→ **Written request**
Set down every entry word for word. Omit the pictures.

→ **Material provided**

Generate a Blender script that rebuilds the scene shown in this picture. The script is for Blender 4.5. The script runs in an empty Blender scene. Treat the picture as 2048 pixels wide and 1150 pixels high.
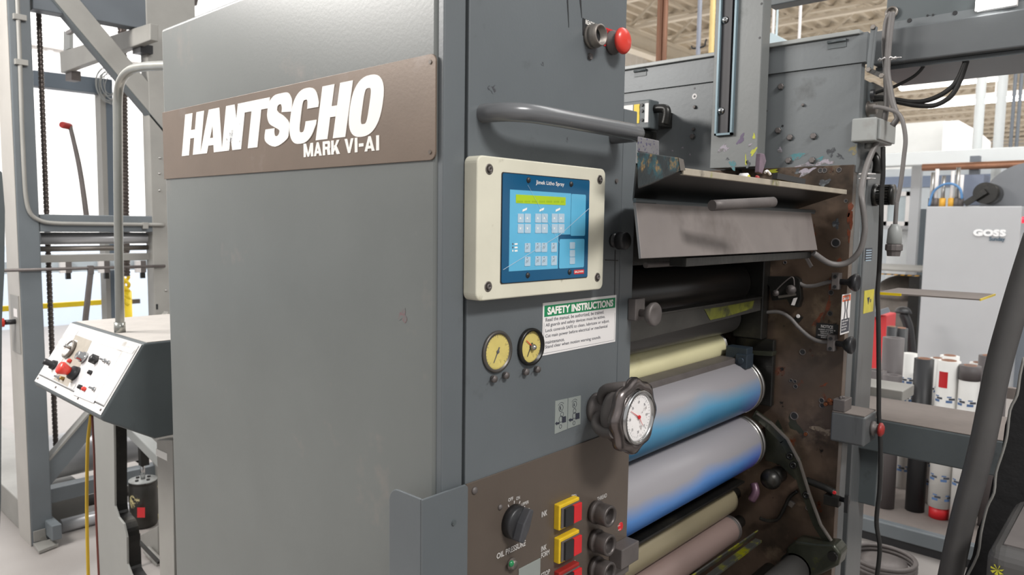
import bpy, bmesh, math, random
from mathutils import Vector, Matrix, Euler
random.seed(7)
R_ = math.radians
SC = bpy.context.scene
COL = SC.collection

# ------------------------------------------------------------------ camera
F = 1448.25; YAW, PITCH, ROLL = 0.73366, 0.087888, 0.014328
CAM = Vector((0, 0, 1.55))
_f = Vector((-math.sin(YAW)*math.cos(PITCH), math.cos(YAW)*math.cos(PITCH), -math.sin(PITCH)))
_r0 = Vector((math.cos(YAW), math.sin(YAW), 0)); _u0 = _r0.cross(_f)
_r = _r0*math.cos(ROLL) + _u0*math.sin(ROLL)
_u = _u0*math.cos(ROLL) - _r0*math.sin(ROLL)
cd = bpy.data.cameras.new('camera'); cam = bpy.data.objects.new('camera', cd); COL.objects.link(cam)
cd.sensor_width = 36; cd.sensor_fit = 'HORIZONTAL'; cd.lens = 36*F/2048
cd.clip_start = .02; cd.clip_end = 300
cd.dof.use_dof = True; cd.dof.focus_distance = 1.5; cd.dof.aperture_fstop = 6.3
cam.matrix_world = Matrix(((_r.x, _u.x, -_f.x, CAM.x), (_r.y, _u.y, -_f.y, CAM.y), (_r.z, _u.z, -_f.z, CAM.z), (0, 0, 0, 1)))
SC.camera = cam

# ------------------------------------------------------------------ light and exposure
SC.view_settings.view_transform = 'Standard'; SC.view_settings.look = 'None'
SC.view_settings.gamma = 1; SC.view_settings.use_curve_mapping = False
SC.view_settings.exposure = 0.0
w = bpy.data.worlds.new('hall_light'); SC.world = w; w.use_nodes = True
w.node_tree.nodes['Background'].inputs[0].default_value = (.99, .995, 1, 1)
w.node_tree.nodes['Background'].inputs[1].default_value = .62


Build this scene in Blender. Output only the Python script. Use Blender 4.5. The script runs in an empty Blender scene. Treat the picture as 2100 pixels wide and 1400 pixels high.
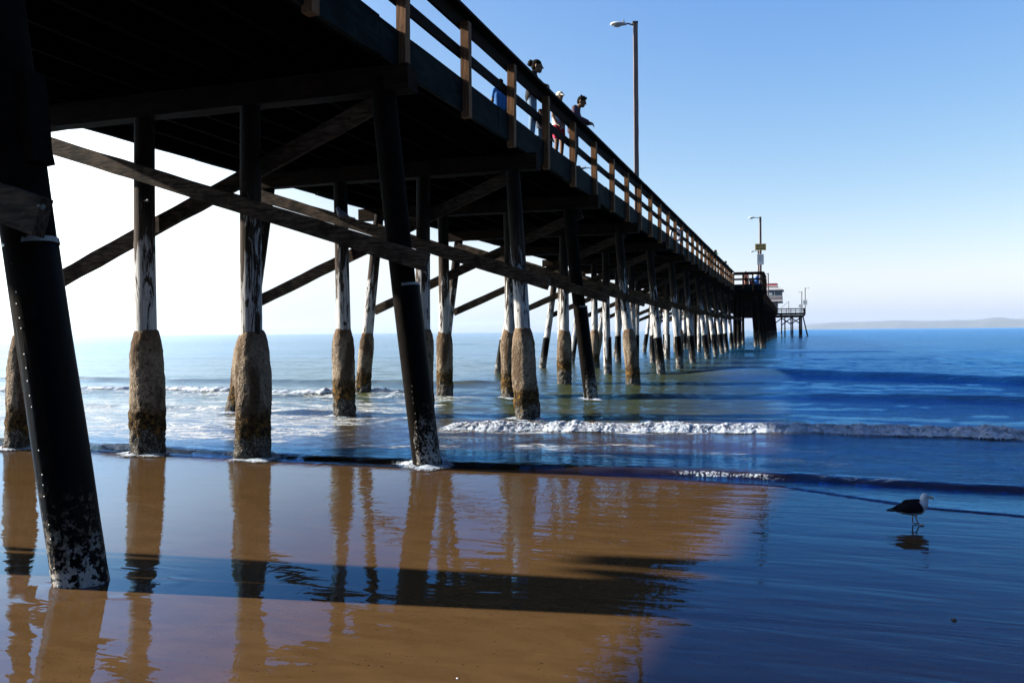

→ **Correct answer**
Generate a Blender script that rebuilds the scene shown in this picture. The script is for Blender 4.5. The script runs in an empty Blender scene. Treat the picture as 2048 pixels wide and 1150 pixels high.
import bpy, bmesh, math, random
from mathutils import Vector, Matrix, Euler
random.seed(7)
R_ = math.radians
SC = bpy.context.scene
COL = SC.collection

# ------------------------------------------------------------------ camera
F = 1448.25; YAW, PITCH, ROLL = 0.73366, 0.087888, 0.014328
CAM = Vector((0, 0, 1.55))
_f = Vector((-math.sin(YAW)*math.cos(PITCH), math.cos(YAW)*math.cos(PITCH), -math.sin(PITCH)))
_r0 = Vector((math.cos(YAW), math.sin(YAW), 0)); _u0 = _r0.cross(_f)
_r = _r0*math.cos(ROLL) + _u0*math.sin(ROLL)
_u = _u0*math.cos(ROLL) - _r0*math.sin(ROLL)
cd = bpy.data.cameras.new('camera'); cam = bpy.data.objects.new('camera', cd); COL.objects.link(cam)
cd.sensor_width = 36; cd.sensor_fit = 'HORIZONTAL'; cd.lens = 36*F/2048
cd.clip_start = .02; cd.clip_end = 300
cd.dof.use_dof = True; cd.dof.focus_distance = 1.5; cd.dof.aperture_fstop = 6.3
cam.matrix_world = Matrix(((_r.x, _u.x, -_f.x, CAM.x), (_r.y, _u.y, -_f.y, CAM.y), (_r.z, _u.z, -_f.z, CAM.z), (0, 0, 0, 1)))
SC.camera = cam

# ------------------------------------------------------------------ light and exposure
SC.view_settings.view_transform = 'Standard'; SC.view_settings.look = 'None'
SC.view_settings.gamma = 1; SC.view_settings.use_curve_mapping = False
SC.view_settings.exposure = 0.0
w = bpy.data.worlds.new('hall_light'); SC.world = w; w.use_nodes = True
w.node_tree.nodes['Background'].inputs[0].default_value = (.99, .995, 1, 1)
w.node_tree.nodes['Background'].inputs[1].default_value = .62


Build this scene in Blender. Output only the Python script. Use Blender 4.5. The script runs in an empty Blender scene. Treat the picture as 2100 pixels wide and 1400 pixels high.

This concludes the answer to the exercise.